→ Exercise details
Exactly the lines from the start of the data through the line containing "from mathutils import Vector, Matrix" should be output, with both ends kept and nothing added.

→ Exercise material

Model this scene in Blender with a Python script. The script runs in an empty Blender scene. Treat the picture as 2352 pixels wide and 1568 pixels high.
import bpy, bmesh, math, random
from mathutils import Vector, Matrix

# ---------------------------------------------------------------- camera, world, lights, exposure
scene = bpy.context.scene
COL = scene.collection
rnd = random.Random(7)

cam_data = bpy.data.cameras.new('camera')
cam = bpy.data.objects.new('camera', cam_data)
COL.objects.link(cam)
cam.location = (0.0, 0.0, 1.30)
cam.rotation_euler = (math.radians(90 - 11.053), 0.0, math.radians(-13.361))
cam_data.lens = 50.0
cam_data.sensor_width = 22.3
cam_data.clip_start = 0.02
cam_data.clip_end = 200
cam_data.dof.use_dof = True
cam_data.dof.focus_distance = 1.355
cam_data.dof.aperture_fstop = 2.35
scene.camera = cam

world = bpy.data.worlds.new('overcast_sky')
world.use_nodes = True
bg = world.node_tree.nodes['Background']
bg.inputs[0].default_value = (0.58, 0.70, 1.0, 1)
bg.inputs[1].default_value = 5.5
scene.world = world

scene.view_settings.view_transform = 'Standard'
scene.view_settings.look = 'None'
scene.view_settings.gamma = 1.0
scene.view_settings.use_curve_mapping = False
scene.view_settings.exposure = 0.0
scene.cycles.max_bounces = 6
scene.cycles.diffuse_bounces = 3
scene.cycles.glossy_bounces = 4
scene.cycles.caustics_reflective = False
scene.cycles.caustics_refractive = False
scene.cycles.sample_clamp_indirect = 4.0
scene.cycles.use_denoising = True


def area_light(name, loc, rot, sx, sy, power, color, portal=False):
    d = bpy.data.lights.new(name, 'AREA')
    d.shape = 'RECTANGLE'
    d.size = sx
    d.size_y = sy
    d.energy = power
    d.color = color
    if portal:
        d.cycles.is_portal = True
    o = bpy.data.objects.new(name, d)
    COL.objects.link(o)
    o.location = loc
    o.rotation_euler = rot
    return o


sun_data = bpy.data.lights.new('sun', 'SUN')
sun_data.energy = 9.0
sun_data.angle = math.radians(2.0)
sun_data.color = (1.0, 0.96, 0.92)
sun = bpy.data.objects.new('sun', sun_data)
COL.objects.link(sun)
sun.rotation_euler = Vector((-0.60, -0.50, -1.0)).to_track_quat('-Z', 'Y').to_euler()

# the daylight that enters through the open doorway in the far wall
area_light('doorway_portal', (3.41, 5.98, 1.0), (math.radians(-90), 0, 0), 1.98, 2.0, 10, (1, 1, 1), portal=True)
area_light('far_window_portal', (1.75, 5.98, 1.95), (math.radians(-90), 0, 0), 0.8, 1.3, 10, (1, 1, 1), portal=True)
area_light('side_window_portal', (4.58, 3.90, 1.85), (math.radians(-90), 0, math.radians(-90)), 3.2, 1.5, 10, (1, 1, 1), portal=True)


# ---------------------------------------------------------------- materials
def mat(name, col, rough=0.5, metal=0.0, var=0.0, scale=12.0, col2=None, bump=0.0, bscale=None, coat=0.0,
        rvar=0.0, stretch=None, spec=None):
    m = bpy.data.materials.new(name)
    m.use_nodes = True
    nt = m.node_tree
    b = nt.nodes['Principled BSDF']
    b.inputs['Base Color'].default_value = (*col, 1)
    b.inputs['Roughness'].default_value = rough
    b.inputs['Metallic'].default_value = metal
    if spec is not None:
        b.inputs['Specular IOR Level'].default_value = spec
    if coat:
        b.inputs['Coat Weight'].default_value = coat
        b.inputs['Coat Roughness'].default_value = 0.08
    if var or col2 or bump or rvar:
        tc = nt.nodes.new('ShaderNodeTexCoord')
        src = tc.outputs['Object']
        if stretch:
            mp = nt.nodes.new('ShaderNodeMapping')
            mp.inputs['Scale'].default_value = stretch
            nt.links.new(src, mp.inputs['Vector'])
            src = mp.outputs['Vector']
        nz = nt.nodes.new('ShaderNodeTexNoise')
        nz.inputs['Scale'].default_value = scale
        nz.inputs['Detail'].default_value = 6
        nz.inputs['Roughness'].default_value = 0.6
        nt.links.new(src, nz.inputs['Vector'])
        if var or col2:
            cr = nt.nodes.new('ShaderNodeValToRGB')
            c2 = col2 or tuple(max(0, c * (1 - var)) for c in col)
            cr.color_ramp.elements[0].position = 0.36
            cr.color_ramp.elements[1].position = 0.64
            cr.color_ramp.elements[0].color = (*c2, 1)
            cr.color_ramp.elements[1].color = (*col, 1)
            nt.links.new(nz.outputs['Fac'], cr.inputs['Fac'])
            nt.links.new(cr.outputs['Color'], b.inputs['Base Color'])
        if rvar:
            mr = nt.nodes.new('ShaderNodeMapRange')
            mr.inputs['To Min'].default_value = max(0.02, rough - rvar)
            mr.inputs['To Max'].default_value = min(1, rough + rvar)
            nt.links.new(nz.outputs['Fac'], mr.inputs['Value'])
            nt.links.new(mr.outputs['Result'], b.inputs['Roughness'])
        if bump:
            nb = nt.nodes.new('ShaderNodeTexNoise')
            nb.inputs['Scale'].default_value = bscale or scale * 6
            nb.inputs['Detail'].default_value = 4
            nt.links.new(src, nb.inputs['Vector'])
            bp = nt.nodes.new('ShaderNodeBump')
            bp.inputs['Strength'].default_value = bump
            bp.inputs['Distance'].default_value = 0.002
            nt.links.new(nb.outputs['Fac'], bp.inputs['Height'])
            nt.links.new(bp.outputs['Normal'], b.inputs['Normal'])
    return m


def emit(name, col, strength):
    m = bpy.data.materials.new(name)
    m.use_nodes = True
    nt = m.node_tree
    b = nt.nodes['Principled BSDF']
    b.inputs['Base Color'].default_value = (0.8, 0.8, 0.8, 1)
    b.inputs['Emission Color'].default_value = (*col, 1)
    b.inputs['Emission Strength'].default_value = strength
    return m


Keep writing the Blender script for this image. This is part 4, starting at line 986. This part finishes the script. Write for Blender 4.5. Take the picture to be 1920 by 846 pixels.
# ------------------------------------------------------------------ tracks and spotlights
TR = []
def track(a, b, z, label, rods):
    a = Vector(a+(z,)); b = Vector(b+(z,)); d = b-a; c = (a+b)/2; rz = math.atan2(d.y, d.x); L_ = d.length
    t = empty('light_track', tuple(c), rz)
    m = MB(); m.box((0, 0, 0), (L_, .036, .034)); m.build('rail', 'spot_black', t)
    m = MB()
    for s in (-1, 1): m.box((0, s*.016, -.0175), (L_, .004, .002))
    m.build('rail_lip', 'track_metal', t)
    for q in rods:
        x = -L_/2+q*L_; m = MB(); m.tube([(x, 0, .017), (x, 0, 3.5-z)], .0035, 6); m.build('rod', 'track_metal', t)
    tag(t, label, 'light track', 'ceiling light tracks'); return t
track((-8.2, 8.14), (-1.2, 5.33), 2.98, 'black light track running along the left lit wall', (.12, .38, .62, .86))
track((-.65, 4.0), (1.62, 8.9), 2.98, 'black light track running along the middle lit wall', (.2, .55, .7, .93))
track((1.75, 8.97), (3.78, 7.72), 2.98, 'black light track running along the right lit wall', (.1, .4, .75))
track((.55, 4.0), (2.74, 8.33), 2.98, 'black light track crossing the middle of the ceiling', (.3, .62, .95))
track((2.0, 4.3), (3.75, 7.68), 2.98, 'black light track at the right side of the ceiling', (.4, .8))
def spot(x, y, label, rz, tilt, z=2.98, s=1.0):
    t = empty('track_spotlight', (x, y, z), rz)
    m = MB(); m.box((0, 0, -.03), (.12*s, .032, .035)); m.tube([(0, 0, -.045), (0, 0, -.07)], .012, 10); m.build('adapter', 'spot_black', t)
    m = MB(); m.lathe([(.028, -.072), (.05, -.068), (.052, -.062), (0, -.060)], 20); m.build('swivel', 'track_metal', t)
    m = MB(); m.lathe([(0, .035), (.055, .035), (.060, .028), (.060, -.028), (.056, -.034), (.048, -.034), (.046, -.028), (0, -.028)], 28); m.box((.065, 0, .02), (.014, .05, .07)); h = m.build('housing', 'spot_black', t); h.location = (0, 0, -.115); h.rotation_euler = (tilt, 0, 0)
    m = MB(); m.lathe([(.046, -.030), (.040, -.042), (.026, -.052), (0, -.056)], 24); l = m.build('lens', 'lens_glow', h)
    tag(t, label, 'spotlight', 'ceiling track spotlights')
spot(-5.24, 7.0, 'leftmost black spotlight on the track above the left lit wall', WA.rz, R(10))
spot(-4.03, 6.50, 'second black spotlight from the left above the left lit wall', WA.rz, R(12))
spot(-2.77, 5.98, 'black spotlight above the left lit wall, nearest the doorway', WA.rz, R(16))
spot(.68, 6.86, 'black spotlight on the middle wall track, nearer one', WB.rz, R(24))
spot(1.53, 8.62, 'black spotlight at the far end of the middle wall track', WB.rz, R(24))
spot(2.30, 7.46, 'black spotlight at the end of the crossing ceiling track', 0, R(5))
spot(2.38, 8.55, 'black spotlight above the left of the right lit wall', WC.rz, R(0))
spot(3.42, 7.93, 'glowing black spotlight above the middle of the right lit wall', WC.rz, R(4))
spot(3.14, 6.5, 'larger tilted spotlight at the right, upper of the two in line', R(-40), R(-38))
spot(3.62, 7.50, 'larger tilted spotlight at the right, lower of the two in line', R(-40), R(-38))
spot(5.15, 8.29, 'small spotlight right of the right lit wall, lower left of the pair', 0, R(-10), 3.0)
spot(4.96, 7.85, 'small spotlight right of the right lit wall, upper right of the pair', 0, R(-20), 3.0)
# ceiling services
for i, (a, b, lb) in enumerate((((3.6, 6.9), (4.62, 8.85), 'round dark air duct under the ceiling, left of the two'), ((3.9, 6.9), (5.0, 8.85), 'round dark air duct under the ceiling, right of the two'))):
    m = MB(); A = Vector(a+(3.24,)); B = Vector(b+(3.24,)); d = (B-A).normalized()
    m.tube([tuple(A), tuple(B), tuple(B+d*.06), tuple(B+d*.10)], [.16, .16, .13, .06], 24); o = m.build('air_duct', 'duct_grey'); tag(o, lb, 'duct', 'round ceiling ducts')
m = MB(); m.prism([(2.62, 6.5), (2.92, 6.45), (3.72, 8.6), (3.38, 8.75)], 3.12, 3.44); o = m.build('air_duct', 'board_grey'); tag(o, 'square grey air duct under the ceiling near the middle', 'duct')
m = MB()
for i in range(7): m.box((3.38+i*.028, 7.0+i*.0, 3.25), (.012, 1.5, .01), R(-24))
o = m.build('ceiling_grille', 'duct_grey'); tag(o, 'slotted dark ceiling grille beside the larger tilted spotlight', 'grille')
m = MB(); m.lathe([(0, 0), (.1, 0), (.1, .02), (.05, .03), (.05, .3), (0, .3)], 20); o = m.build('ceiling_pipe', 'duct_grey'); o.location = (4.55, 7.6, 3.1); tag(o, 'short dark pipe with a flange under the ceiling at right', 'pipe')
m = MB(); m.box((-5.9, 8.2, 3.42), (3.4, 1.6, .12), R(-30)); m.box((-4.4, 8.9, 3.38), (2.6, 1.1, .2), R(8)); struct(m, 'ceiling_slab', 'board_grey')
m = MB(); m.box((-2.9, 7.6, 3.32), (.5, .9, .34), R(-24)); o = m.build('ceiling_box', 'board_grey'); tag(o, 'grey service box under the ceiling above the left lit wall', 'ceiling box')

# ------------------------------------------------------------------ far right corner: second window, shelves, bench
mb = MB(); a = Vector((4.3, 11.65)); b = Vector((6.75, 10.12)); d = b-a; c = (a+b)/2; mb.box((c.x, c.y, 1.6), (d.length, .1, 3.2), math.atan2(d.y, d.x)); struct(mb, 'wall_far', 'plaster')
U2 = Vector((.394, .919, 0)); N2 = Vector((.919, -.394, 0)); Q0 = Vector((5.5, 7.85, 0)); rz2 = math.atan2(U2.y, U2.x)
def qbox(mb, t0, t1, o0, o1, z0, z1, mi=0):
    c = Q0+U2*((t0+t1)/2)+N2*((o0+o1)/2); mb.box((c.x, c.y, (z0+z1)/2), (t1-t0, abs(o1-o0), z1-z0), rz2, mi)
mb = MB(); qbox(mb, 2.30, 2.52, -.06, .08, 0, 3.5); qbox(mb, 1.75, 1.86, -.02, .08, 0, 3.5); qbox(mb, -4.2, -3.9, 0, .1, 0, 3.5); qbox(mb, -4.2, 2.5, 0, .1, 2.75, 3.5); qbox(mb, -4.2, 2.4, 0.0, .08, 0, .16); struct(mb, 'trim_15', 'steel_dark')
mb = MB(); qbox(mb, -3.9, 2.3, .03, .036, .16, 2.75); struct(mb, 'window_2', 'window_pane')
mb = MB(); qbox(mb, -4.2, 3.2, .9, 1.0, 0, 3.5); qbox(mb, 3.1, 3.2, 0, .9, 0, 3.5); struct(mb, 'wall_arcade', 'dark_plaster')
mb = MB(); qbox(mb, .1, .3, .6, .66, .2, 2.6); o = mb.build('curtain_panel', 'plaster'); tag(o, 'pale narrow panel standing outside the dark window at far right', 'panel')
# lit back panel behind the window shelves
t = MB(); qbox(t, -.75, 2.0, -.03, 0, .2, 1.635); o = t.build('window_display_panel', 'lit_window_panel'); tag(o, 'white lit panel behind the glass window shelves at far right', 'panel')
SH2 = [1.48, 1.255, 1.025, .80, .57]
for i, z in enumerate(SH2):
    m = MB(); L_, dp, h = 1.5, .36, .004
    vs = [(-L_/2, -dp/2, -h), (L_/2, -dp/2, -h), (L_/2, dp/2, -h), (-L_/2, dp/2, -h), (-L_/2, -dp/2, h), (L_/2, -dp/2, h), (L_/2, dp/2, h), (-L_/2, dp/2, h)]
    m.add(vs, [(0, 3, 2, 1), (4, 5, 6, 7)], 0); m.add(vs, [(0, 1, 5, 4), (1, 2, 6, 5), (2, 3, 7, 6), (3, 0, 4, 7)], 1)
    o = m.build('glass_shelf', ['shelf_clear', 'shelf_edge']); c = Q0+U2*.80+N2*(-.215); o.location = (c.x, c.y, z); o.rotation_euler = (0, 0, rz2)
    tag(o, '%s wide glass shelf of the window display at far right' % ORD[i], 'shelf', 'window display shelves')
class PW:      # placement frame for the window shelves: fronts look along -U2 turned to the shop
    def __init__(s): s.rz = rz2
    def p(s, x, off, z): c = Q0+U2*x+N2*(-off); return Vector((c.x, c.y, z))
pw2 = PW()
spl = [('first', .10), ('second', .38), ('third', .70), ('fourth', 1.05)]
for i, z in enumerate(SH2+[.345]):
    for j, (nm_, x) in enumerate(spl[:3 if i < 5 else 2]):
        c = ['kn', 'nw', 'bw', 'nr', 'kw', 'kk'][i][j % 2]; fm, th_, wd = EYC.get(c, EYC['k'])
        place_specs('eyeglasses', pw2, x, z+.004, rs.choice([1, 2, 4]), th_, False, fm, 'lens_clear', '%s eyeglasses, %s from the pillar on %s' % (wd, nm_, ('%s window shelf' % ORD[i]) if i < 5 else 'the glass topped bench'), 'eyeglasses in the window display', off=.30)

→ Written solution
Model this scene in Blender with a Python script. The script runs in an empty Blender scene. Treat the picture as 2352 pixels wide and 1568 pixels high.
import bpy, bmesh, math, random
from mathutils import Vector, Matrix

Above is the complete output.